------ Data excerpts ------

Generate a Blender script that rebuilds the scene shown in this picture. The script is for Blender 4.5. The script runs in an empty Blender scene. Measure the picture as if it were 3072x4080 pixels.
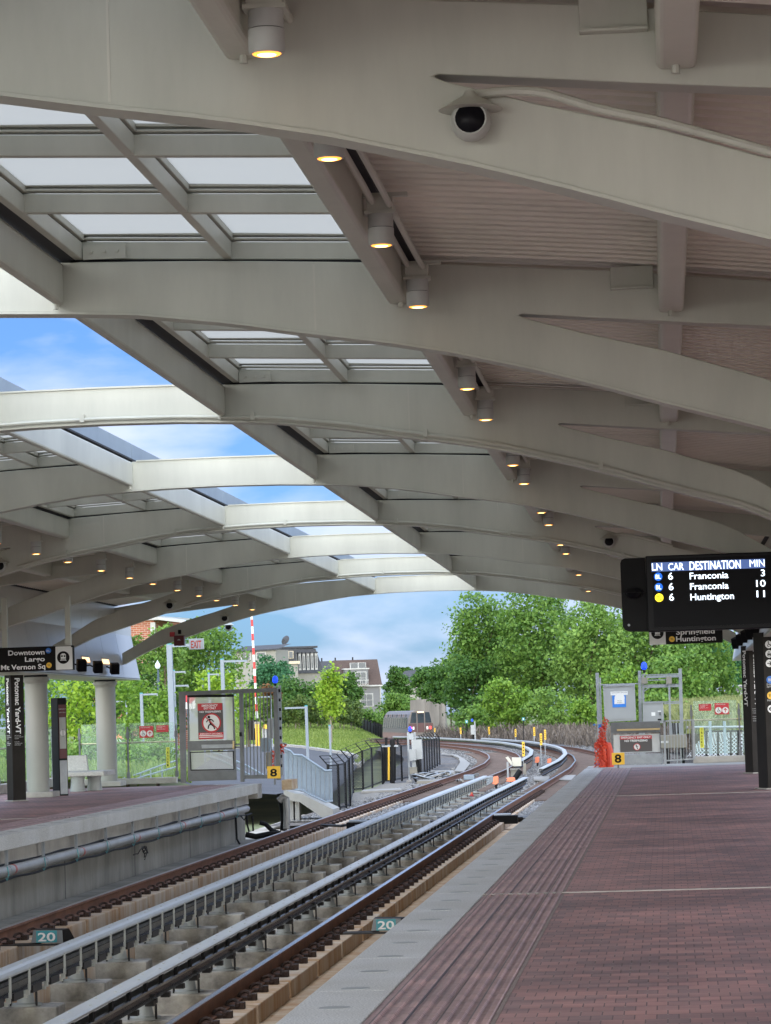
import bpy, bmesh, math, random
import numpy as np
from mathutils import Vector, Matrix
random.seed(7); rng = np.random.default_rng(7)
SC = bpy.context.scene; COL = SC.collection
# ------------------------------------------------------------ camera geometry
F = 12256.0; CX, CY, EYE = 1536.0, 2040.0, 1.45
CAMX = 1.885
MC = Matrix(((0.99531075, 0.03684331, -0.08943758), (0.09156084, -0.06066210, 0.99395006), (-0.03119494, 0.99747816, 0.06375104)))
SX, SZ = -0.00220296, -0.00495162          # the canopy falls slightly along the track
def ray(x, y): return MC @ Vector((x-CX, CY-y, F))
def P(x, y, Y):                            # photo point at distance Y
    r = ray(x, y); return Vector((CAMX, 0, EYE)) + r*(Y/r.y)
def G(x, y, z=0.0):                        # photo point on the level z
    r = ray(x, y); return Vector((CAMX, 0, EYE)) + r*((z-EYE)/r.z)
def RW(X, Y, Z): return Vector((X+SX*Y, Y, Z+SZ*Y))
BAY = 7.9
def YN(n): return (n+.652)*BAY
# ------------------------------------------------------------ materials
def new_mat(name):
    m = bpy.data.materials.new(name); m.use_nodes = True
    nt = m.node_tree; return m, nt, nt.nodes['Principled BSDF']
def mat(name, col, rough=.6, metal=0., var=.12, scale=3., bump=0., bscale=40., stretch=None, col2=None, spec=.5, alpha=None):
    m, nt, b = new_mat(name); N = nt.nodes; L = nt.links
    tc = N.new('ShaderNodeTexCoord'); oi = N.new('ShaderNodeObjectInfo'); va = N.new('ShaderNodeVectorMath'); L.new(tc.outputs['Object'], va.inputs[0]); L.new(oi.outputs['Location'], va.inputs[1]); src = va.outputs[0]
    if stretch:
        mp = N.new('ShaderNodeMapping'); mp.inputs['Scale'].default_value = stretch
        L.new(src, mp.inputs['Vector']); src = mp.outputs['Vector']
    n = N.new('ShaderNodeTexNoise'); n.inputs['Scale'].default_value = scale; n.inputs['Detail'].default_value = 6; n.inputs['Roughness'].default_value = .65
    L.new(src, n.inputs['Vector'])
    r = N.new('ShaderNodeValToRGB'); c = Vector(col)
    a = c*(1-var); e = Vector(col2) if col2 else c*(1+var)
    r.color_ramp.elements[0].position = .32; r.color_ramp.elements[1].position = .68
    r.color_ramp.elements[0].color = (*a, 1); r.color_ramp.elements[1].color = (*[min(1, v) for v in e], 1)
    L.new(n.outputs['Fac'], r.inputs['Fac']); L.new(r.outputs['Color'], b.inputs['Base Color'])
    b.inputs['Roughness'].default_value = rough; b.inputs['Metallic'].default_value = metal
    b.inputs['Specular IOR Level'].default_value = spec
    if bump:
        n2 = N.new('ShaderNodeTexNoise'); n2.inputs['Scale'].default_value = bscale; n2.inputs['Detail'].default_value = 4
        L.new(src, n2.inputs['Vector'])
        bp = N.new('ShaderNodeBump'); bp.inputs['Strength'].default_value = bump; bp.inputs['Distance'].default_value = .02
        L.new(n2.outputs['Fac'], bp.inputs['Height']); L.new(bp.outputs['Normal'], b.inputs['Normal'])
    if alpha is not None: b.inputs['Alpha'].default_value = alpha
    return m
def emis(name, col, s, base=None):
    m, nt, b = new_mat(name); b.inputs['Base Color'].default_value = (*(base or col), 1)
    b.inputs['Emission Color'].default_value = (*col, 1); b.inputs['Emission Strength'].default_value = s; return m
M = {}
def see_through(name, col, fac, gloss=.08, trl=0.):
    m, nt, b = new_mat(name); N = nt.nodes; L = nt.links
    t = N.new('ShaderNodeBsdfTransparent'); t.inputs[0].default_value = (*col, 1)
    b.inputs['Base Color'].default_value = (*col, 1); b.inputs['Roughness'].default_value = gloss
    s = b.outputs[0]
    if trl:
        tr = N.new('ShaderNodeBsdfTranslucent'); tr.inputs[0].default_value = (*col, 1); m2 = N.new('ShaderNodeMixShader'); m2.inputs[0].default_value = trl
        L.new(s, m2.inputs[1]); L.new(tr.outputs[0], m2.inputs[2]); s = m2.outputs[0]
    mx = N.new('ShaderNodeMixShader'); mx.inputs[0].default_value = fac; L.new(s, mx.inputs[1]); L.new(t.outputs[0], mx.inputs[2]); L.new(mx.outputs[0], N['Material Output'].inputs['Surface']); return m
M['paint'] = mat('canopy_paint', (.475,.478,.415), .42, var=.10, scale=1.1, bump=.05, bscale=3, stretch=(1.6,1,.35))
M['paint2'] = mat('canopy_paint_purlin', (.53,.52,.455), .4, var=.07, scale=1.2)
M['gap'] = mat('dark_gap', (.02,.02,.025), .8)
M['soffit'] = mat('soffit_panel', (.60,.57,.54), .32, metal=.25, var=.05, scale=.6)
M['lampbody'] = mat('lamp_body_grey', (.42,.43,.41), .45, var=.05)
M['warm'] = emis('warm_lamp', (1., .58, .18), 4.5)
M['black'] = mat('black_paint', (.012,.012,.013), .6, var=.2, spec=.15)
M['blackgloss'] = mat('black_gloss', (.005,.005,.007), .3, var=.2, spec=.12)
M['bronze'] = mat('dark_bronze_sheet', (.020,.017,.015), .6, spec=.15, metal=.0, var=.2, scale=2)
M['conc'] = mat('concrete', (.36,.34,.31), .85, var=.2, scale=1.6, bump=.35, bscale=30)
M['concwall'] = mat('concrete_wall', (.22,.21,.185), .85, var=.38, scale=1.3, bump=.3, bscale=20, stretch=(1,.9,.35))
M['concrust'] = mat('rust_stained_concrete', (.36,.20,.09), .9, var=.1, scale=2.2, col2=(.50,.42,.31), bump=.4, bscale=25)
M['concblock'] = mat('weathered_concrete_block', (.22,.205,.18), .9, var=.3, scale=3, col2=(.52,.485,.42), bump=.5, bscale=22)
M['plinth'] = mat('plinth_concrete', (.46,.27,.13), .9, var=.15, scale=1.3, col2=(.56,.50,.42), bump=.4, bscale=22, stretch=(1,2.5,.4))
M['rust'] = mat('rusty_rail', (.15,.068,.040), .75, metal=.2, var=.3, scale=3, bump=.25, bscale=50)
M['rustdark'] = mat('dark_rusty_clip', (.04,.022,.016), .7, metal=.3, var=.5, scale=12)
M['railtop'] = mat('polished_rail_head', (.42,.42,.44), .22, metal=1., var=.1)
M['cover'] = mat('grey_coverboard', (.37,.385,.39), .36, var=.08, scale=1.5, stretch=(1,.25,1))
M['galv'] = mat('galvanised_steel', (.30,.32,.34), .45, metal=.45, var=.12, scale=6)
M['steel'] = mat('gate_steel_grey', (.13,.135,.14), .5, metal=.2, var=.15, scale=4)
M['bluegrey'] = mat('blue_grey_metal', (.24,.29,.34), .5, metal=.15, var=.06)
M['polewhite'] = mat('pale_blue_pole', (.20,.235,.28), .45, var=.05)
M['white'] = mat('white_paint', (.40,.40,.38), .5, var=.04)
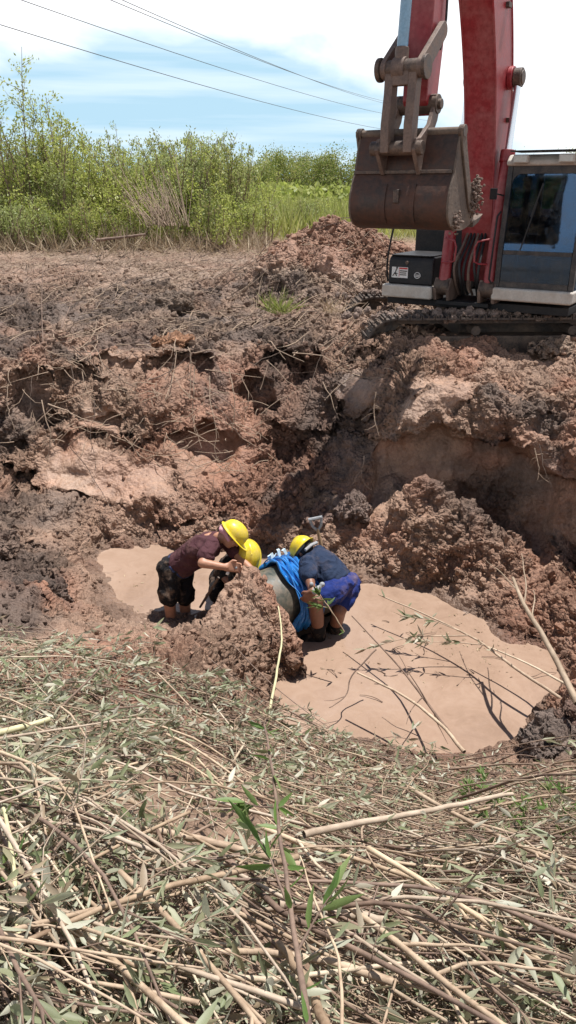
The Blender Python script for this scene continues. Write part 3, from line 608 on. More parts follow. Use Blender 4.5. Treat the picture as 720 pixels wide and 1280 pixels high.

------

Set down all the data again exactly as above, pictures excluded.

Generate a Blender script that rebuilds the scene shown in this picture. The script is for Blender 4.5. The script runs in an empty Blender scene. Measure the picture as if it were 3072x4080 pixels.
import bpy, bmesh, math, random
import numpy as np
from mathutils import Vector, Matrix
random.seed(7); rng = np.random.default_rng(7)
SC = bpy.context.scene; COL = SC.collection
# ------------------------------------------------------------ camera geometry
F = 12256.0; CX, CY, EYE = 1536.0, 2040.0, 1.45
CAMX = 1.885
MC = Matrix(((0.99531075, 0.03684331, -0.08943758), (0.09156084, -0.06066210, 0.99395006), (-0.03119494, 0.99747816, 0.06375104)))
SX, SZ = -0.00220296, -0.00495162          # the canopy falls slightly along the track
def ray(x, y): return MC @ Vector((x-CX, CY-y, F))
def P(x, y, Y):                            # photo point at distance Y
    r = ray(x, y); return Vector((CAMX, 0, EYE)) + r*(Y/r.y)
def G(x, y, z=0.0):                        # photo point on the level z
    r = ray(x, y); return Vector((CAMX, 0, EYE)) + r*((z-EYE)/r.z)
def RW(X, Y, Z): return Vector((X+SX*Y, Y, Z+SZ*Y))
BAY = 7.9
def YN(n): return (n+.652)*BAY
# ------------------------------------------------------------ materials
def new_mat(name):
    m = bpy.data.materials.new(name); m.use_nodes = True
    nt = m.node_tree; return m, nt, nt.nodes['Principled BSDF']
def mat(name, col, rough=.6, metal=0., var=.12, scale=3., bump=0., bscale=40., stretch=None, col2=None, spec=.5, alpha=None):
    m, nt, b = new_mat(name); N = nt.nodes; L = nt.links
    tc = N.new('ShaderNodeTexCoord'); oi = N.new('ShaderNodeObjectInfo'); va = N.new('ShaderNodeVectorMath'); L.new(tc.outputs['Object'], va.inputs[0]); L.new(oi.outputs['Location'], va.inputs[1]); src = va.outputs[0]
    if stretch:
        mp = N.new('ShaderNodeMapping'); mp.inputs['Scale'].default_value = stretch
        L.new(src, mp.inputs['Vector']); src = mp.outputs['Vector']
    n = N.new('ShaderNodeTexNoise'); n.inputs['Scale'].default_value = scale; n.inputs['Detail'].default_value = 6; n.inputs['Roughness'].default_value = .65
    L.new(src, n.inputs['Vector'])
    r = N.new('ShaderNodeValToRGB'); c = Vector(col)
    a = c*(1-var); e = Vector(col2) if col2 else c*(1+var)
    r.color_ramp.elements[0].position = .32; r.color_ramp.elements[1].position = .68
    r.color_ramp.elements[0].color = (*a, 1); r.color_ramp.elements[1].color = (*[min(1, v) for v in e], 1)
    L.new(n.outputs['Fac'], r.inputs['Fac']); L.new(r.outputs['Color'], b.inputs['Base Color'])
    b.inputs['Roughness'].default_value = rough; b.inputs['Metallic'].default_value = metal
    b.inputs['Specular IOR Level'].default_value = spec
    if bump:
        n2 = N.new('ShaderNodeTexNoise'); n2.inputs['Scale'].default_value = bscale; n2.inputs['Detail'].default_value = 4
        L.new(src, n2.inputs['Vector'])
        bp = N.new('ShaderNodeBump'); bp.inputs['Strength'].default_value = bump; bp.inputs['Distance'].default_value = .02
        L.new(n2.outputs['Fac'], bp.inputs['Height']); L.new(bp.outputs['Normal'], b.inputs['Normal'])
    if alpha is not None: b.inputs['Alpha'].default_value = alpha
    return m
def emis(name, col, s, base=None):
    m, nt, b = new_mat(name); b.inputs['Base Color'].default_value = (*(base or col), 1)
    b.inputs['Emission Color'].default_value = (*col, 1); b.inputs['Emission Strength'].default_value = s; return m
M = {}
def see_through(name, col, fac, gloss=.08, trl=0.):
    m, nt, b = new_mat(name); N = nt.nodes; L = nt.links
    t = N.new('ShaderNodeBsdfTransparent'); t.inputs[0].default_value = (*col, 1)
    b.inputs['Base Color'].default_value = (*col, 1); b.inputs['Roughness'].default_value = gloss
    s = b.outputs[0]
    if trl:
        tr = N.new('ShaderNodeBsdfTranslucent'); tr.inputs[0].default_value = (*col, 1); m2 = N.new('ShaderNodeMixShader'); m2.inputs[0].default_value = trl
        L.new(s, m2.inputs[1]); L.new(tr.outputs[0], m2.inputs[2]); s = m2.outputs[0]
    mx = N.new('ShaderNodeMixShader'); mx.inputs[0].default_value = fac; L.new(s, mx.inputs[1]); L.new(t.outputs[0], mx.inputs[2]); L.new(mx.outputs[0], N['Material Output'].inputs['Surface']); return m
M['paint'] = mat('canopy_paint', (.475,.478,.415), .42, var=.10, scale=1.1, bump=.05, bscale=3, stretch=(1.6,1,.35))
M['paint2'] = mat('canopy_paint_purlin', (.53,.52,.455), .4, var=.07, scale=1.2)
M['gap'] = mat('dark_gap', (.02,.02,.025), .8)
M['soffit'] = mat('soffit_panel', (.60,.57,.54), .32, metal=.25, var=.05, scale=.6)
M['lampbody'] = mat('lamp_body_grey', (.42,.43,.41), .45, var=.05)
M['warm'] = emis('warm_lamp', (1., .58, .18), 4.5)
M['black'] = mat('black_paint', (.012,.012,.013), .6, var=.2, spec=.15)
M['blackgloss'] = mat('black_gloss', (.005,.005,.007), .3, var=.2, spec=.12)
M['bronze'] = mat('dark_bronze_sheet', (.020,.017,.015), .6, spec=.15, metal=.0, var=.2, scale=2)
M['conc'] = mat('concrete', (.36,.34,.31), .85, var=.2, scale=1.6, bump=.35, bscale=30)
M['concwall'] = mat('concrete_wall', (.22,.21,.185), .85, var=.38, scale=1.3, bump=.3, bscale=20, stretch=(1,.9,.35))
M['concrust'] = mat('rust_stained_concrete', (.36,.20,.09), .9, var=.1, scale=2.2, col2=(.50,.42,.31), bump=.4, bscale=25)
M['concblock'] = mat('weathered_concrete_block', (.22,.205,.18), .9, var=.3, scale=3, col2=(.52,.485,.42), bump=.5, bscale=22)
M['plinth'] = mat('plinth_concrete', (.46,.27,.13), .9, var=.15, scale=1.3, col2=(.56,.50,.42), bump=.4, bscale=22, stretch=(1,2.5,.4))
M['rust'] = mat('rusty_rail', (.15,.068,.040), .75, metal=.2, var=.3, scale=3, bump=.25, bscale=50)
M['rustdark'] = mat('dark_rusty_clip', (.04,.022,.016), .7, metal=.3, var=.5, scale=12)
M['railtop'] = mat('polished_rail_head', (.42,.42,.44), .22, metal=1., var=.1)
M['cover'] = mat('grey_coverboard', (.37,.385,.39), .36, var=.08, scale=1.5, stretch=(1,.25,1))
M['galv'] = mat('galvanised_steel', (.30,.32,.34), .45, metal=.45, var=.12, scale=6)
M['steel'] = mat('gate_steel_grey', (.13,.135,.14), .5, metal=.2, var=.15, scale=4)
M['bluegrey'] = mat('blue_grey_metal', (.24,.29,.34), .5, metal=.15, var=.06)
M['polewhite'] = mat('pale_blue_pole', (.20,.235,.28), .45, var=.05)
M['white'] = mat('white_paint', (.40,.40,.38), .5, var=.04)
The Blender Python script for this scene continues. Write part 3, from line 608 on. More parts follow. Use Blender 4.5. Treat the picture as 720 pixels wide and 1280 pixels high.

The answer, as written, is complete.